Katharina Fritsch is essentially an image-maker. In her work, Fritsch draws a line between the physical actuality of an object, and its existence as an image in the mind. The artist traces her choice of objects back to visions she has had, and her imagery is an idiosyncratic mix that distils childhood memories and sensations, draws on archetypes, and combines Catholic allegory with German folklore.

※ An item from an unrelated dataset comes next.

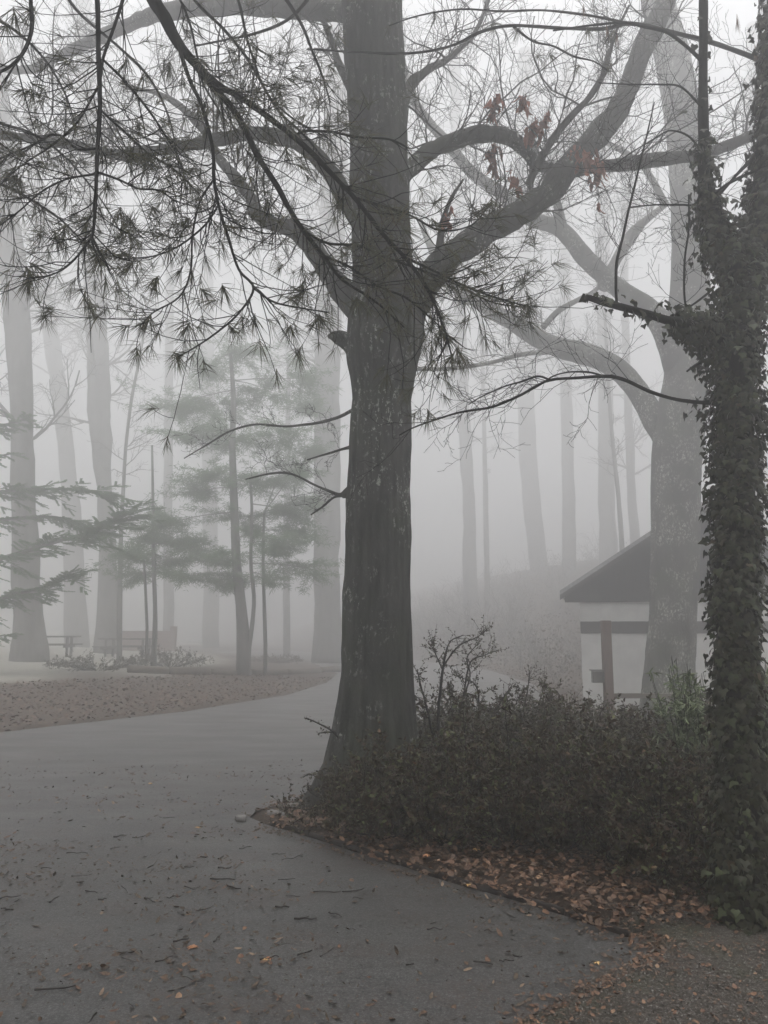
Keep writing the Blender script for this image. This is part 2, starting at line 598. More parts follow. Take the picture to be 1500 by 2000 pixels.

For her exhibition at White Cube, Fritsch installed Mönch (Monk) (1997-99), which hovered in the gallery as a dark and ominous presence. The vividness of encountering this work is disarmingly at odds with normal perceptual experience—the artist’s objects often appear to be the products of a heightened state of perception. Fritsch is fastidious about the detail of her sculptures, everything from a precise colour tone to the look of the smallest edge is subjected to precise scrutiny, until an ideal form and finish is finally reached. In much of her work, binary oppositions are brought into play: the empty exhibition space and the designed form, the commodity and the religious fetish, black and white, the rational and the irrational; good and evil; the clear and the opaque.

While many of her early works were handcrafted, Fritsch now makes only the models for her sculptures and then hands these over to a factory for production, to near-pathological specifications. She utilises this industrial production process to make a limited number of near-perfect objects. The status of these objects hovers between the rare and the multiple, akin to prototypes that never get put into mass production. In the adjoining space, Fritsch exhibited two emblematic sculptures: Totenkopf (Skull) (1998) and Maus (Mouse) (1998), a dense, black creature standing on its hind legs.